• **Exercise requirements**: Up to and including the line with "S = bpy.context.scene; COL = S.collection", please set down the entries below exactly, starting from the first line.

---------------

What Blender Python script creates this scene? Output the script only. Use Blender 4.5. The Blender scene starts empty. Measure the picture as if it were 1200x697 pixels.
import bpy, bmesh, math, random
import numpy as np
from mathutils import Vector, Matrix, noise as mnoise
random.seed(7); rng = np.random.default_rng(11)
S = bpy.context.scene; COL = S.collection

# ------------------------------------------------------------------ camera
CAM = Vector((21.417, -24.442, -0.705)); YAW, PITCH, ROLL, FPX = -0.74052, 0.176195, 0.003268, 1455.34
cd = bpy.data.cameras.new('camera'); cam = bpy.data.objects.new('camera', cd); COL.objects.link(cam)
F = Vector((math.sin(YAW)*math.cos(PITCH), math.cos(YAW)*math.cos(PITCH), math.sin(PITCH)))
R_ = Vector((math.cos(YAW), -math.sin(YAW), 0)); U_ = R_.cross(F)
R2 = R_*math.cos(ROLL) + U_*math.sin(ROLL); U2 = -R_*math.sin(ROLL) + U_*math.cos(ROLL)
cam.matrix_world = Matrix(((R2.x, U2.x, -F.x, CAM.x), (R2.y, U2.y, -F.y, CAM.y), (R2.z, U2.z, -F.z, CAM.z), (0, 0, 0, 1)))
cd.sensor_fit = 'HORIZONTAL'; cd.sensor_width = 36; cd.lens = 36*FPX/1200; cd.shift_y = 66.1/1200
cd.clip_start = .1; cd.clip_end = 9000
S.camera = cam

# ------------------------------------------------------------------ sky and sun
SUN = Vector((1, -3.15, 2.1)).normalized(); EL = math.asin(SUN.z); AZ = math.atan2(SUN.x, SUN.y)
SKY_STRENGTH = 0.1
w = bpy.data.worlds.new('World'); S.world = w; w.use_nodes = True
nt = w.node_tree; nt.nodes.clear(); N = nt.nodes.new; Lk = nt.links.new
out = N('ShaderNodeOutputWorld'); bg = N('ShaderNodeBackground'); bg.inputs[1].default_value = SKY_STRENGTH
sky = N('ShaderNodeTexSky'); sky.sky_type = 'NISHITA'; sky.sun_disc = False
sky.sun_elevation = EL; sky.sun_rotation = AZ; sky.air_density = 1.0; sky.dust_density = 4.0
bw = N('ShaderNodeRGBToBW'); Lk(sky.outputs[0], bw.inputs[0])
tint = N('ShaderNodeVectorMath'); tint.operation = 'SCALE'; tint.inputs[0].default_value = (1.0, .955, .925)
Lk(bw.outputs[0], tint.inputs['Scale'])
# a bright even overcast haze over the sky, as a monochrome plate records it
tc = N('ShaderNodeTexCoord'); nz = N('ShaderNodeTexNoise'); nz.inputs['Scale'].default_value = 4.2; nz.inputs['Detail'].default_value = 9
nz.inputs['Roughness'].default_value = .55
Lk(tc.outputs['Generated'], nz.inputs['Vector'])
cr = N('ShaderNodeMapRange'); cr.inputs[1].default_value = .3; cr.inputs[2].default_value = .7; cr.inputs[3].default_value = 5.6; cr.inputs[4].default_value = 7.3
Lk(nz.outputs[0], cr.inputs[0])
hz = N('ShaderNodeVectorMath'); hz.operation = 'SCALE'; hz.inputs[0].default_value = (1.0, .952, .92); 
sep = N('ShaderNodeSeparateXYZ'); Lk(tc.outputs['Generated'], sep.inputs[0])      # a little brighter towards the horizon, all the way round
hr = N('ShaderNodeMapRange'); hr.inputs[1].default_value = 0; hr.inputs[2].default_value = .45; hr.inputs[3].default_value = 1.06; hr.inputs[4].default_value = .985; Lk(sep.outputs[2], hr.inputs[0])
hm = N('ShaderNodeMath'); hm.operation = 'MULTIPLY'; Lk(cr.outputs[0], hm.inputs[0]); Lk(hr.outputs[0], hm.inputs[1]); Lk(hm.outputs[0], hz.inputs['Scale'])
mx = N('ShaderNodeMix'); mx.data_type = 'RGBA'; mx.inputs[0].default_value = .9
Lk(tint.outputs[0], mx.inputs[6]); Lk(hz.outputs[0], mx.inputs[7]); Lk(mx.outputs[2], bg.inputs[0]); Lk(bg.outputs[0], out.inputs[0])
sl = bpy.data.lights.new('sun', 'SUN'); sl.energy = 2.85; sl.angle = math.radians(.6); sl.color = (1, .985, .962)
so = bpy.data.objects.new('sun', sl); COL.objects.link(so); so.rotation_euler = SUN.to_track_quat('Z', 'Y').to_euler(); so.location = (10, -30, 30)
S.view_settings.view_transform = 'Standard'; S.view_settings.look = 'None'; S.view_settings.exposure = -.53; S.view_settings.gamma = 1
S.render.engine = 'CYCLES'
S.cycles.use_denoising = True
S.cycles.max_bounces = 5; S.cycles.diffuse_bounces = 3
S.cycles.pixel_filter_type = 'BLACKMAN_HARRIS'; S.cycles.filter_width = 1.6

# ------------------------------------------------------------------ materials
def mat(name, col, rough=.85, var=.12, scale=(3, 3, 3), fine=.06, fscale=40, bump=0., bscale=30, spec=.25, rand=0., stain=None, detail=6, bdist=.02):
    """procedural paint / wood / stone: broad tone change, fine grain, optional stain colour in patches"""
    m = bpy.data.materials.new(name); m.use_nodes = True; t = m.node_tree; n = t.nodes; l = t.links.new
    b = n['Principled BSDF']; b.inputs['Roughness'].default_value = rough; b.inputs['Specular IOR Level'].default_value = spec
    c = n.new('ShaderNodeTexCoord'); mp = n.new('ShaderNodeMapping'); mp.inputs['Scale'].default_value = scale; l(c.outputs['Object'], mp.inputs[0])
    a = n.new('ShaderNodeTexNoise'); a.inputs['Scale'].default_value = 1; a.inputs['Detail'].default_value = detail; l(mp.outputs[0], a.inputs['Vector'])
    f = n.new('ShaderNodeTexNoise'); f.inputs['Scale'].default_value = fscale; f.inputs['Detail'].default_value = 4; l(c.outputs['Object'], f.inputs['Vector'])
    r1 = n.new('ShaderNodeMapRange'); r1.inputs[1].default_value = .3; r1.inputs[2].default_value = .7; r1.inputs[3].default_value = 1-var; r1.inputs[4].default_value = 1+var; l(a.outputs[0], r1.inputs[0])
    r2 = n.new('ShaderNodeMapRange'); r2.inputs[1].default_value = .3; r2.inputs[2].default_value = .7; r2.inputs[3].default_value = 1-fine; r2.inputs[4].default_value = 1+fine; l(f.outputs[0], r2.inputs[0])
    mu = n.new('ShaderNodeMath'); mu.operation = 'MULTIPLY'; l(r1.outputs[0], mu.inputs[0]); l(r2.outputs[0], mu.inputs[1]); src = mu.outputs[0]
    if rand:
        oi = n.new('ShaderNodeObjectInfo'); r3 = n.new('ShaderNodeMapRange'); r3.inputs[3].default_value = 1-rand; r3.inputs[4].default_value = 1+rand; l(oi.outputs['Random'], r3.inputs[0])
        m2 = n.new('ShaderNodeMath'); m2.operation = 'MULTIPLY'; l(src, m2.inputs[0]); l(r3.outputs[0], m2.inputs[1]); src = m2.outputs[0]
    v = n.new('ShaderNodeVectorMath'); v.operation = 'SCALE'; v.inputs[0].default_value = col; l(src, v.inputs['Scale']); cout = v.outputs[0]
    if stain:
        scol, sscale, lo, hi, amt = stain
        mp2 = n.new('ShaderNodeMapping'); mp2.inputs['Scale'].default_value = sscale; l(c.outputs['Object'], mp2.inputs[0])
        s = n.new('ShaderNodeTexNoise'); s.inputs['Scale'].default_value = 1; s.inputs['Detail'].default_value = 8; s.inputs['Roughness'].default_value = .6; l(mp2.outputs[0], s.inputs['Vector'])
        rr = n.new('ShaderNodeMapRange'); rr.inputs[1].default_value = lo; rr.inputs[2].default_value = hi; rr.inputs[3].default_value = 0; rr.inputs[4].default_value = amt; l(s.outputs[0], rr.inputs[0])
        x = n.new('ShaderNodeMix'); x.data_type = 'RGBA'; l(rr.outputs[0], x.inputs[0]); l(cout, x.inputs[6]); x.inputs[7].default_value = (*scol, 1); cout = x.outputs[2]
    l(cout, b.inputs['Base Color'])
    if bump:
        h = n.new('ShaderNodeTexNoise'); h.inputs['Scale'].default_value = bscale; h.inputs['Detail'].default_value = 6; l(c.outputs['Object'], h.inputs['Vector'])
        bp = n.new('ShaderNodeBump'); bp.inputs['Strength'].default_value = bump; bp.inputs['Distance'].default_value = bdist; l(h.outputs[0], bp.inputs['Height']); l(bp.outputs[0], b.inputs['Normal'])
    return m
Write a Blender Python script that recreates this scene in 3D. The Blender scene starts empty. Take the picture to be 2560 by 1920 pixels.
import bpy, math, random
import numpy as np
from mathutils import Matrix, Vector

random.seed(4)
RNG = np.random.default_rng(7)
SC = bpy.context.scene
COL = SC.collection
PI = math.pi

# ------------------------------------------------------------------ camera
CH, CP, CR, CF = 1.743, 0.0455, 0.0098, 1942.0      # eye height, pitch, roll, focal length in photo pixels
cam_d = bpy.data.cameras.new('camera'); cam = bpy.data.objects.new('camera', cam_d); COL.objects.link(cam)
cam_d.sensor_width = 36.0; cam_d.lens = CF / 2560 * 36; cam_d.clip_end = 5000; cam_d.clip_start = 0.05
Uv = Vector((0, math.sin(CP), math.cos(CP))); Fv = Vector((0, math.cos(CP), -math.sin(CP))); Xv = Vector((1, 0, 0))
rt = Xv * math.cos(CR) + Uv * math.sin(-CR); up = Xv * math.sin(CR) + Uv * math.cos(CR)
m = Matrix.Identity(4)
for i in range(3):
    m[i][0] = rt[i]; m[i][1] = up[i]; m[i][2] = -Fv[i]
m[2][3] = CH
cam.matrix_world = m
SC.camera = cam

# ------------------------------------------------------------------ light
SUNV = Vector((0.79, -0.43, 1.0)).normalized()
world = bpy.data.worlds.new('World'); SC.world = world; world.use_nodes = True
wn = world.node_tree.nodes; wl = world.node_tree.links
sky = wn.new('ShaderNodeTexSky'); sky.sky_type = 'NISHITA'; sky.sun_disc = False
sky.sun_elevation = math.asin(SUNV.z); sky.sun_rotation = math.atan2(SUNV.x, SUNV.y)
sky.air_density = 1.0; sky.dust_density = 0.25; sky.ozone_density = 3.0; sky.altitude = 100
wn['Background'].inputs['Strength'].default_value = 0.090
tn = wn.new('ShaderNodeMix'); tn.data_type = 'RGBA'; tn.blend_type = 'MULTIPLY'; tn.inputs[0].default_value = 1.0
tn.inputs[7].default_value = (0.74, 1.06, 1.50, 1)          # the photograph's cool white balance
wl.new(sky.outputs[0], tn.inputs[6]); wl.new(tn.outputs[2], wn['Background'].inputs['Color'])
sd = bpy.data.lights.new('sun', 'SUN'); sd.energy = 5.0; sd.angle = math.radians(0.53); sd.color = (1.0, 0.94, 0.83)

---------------

• **Written response**:
What Blender Python script creates this scene? Output the script only. Use Blender 4.5. The Blender scene starts empty. Measure the picture as if it were 1200x697 pixels.
import bpy, bmesh, math, random
import numpy as np
from mathutils import Vector, Matrix, noise as mnoise
random.seed(7); rng = np.random.default_rng(11)
S = bpy.context.scene; COL = S.collection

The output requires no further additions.